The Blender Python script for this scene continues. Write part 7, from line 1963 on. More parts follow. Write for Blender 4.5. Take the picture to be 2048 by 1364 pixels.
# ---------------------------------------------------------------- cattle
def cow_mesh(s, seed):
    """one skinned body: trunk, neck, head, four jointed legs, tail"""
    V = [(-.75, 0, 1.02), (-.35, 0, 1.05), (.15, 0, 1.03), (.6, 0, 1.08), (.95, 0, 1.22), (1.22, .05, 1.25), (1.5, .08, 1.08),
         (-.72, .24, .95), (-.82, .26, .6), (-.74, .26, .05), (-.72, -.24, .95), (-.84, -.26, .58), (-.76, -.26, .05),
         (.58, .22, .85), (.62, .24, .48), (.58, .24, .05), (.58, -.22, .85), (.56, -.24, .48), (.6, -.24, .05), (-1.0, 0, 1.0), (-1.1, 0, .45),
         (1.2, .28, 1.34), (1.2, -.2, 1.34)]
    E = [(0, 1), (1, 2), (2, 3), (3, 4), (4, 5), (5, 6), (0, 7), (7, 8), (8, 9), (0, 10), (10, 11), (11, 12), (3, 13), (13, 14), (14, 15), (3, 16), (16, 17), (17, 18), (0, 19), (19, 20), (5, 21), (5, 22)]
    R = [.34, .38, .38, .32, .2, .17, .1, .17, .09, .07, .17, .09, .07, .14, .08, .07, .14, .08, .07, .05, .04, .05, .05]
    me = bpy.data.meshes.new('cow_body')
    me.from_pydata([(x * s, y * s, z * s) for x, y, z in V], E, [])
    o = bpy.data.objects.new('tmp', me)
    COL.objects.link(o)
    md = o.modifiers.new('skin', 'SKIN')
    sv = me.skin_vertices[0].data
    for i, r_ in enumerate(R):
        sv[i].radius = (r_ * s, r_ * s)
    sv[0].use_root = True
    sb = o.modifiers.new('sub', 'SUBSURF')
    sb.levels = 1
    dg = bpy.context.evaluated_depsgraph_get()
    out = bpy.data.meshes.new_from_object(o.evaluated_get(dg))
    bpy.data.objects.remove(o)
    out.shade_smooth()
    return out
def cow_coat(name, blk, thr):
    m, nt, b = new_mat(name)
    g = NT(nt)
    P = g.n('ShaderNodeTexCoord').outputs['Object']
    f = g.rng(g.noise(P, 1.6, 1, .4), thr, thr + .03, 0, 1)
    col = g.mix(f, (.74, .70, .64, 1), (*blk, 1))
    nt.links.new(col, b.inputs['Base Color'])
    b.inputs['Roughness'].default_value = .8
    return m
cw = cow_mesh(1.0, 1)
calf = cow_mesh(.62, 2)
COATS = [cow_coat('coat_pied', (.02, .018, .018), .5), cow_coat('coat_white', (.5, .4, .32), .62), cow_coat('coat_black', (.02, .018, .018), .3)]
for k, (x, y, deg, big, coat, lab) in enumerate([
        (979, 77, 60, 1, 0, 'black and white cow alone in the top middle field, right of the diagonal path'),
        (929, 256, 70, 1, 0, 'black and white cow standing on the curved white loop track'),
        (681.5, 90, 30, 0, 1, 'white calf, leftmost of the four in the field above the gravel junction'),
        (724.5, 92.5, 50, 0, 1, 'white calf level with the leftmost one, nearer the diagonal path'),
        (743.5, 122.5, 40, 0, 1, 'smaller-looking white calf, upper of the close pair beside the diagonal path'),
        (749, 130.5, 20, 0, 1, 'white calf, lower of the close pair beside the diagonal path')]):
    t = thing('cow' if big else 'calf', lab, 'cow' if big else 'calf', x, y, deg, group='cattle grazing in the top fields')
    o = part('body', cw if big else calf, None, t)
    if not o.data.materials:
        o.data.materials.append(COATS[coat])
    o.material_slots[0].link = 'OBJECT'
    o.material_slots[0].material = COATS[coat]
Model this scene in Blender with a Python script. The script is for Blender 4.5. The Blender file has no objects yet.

====

Work required - Copy each line that contains the word "scene".

Written solution -
The Blender Python script for this scene continues. Write part 7, from line 1963 on. More parts follow. Write for Blender 4.5. Take the picture to be 2048 by 1364 pixels.
Model this scene in Blender with a Python script. The script is for Blender 4.5. The Blender file has no objects yet.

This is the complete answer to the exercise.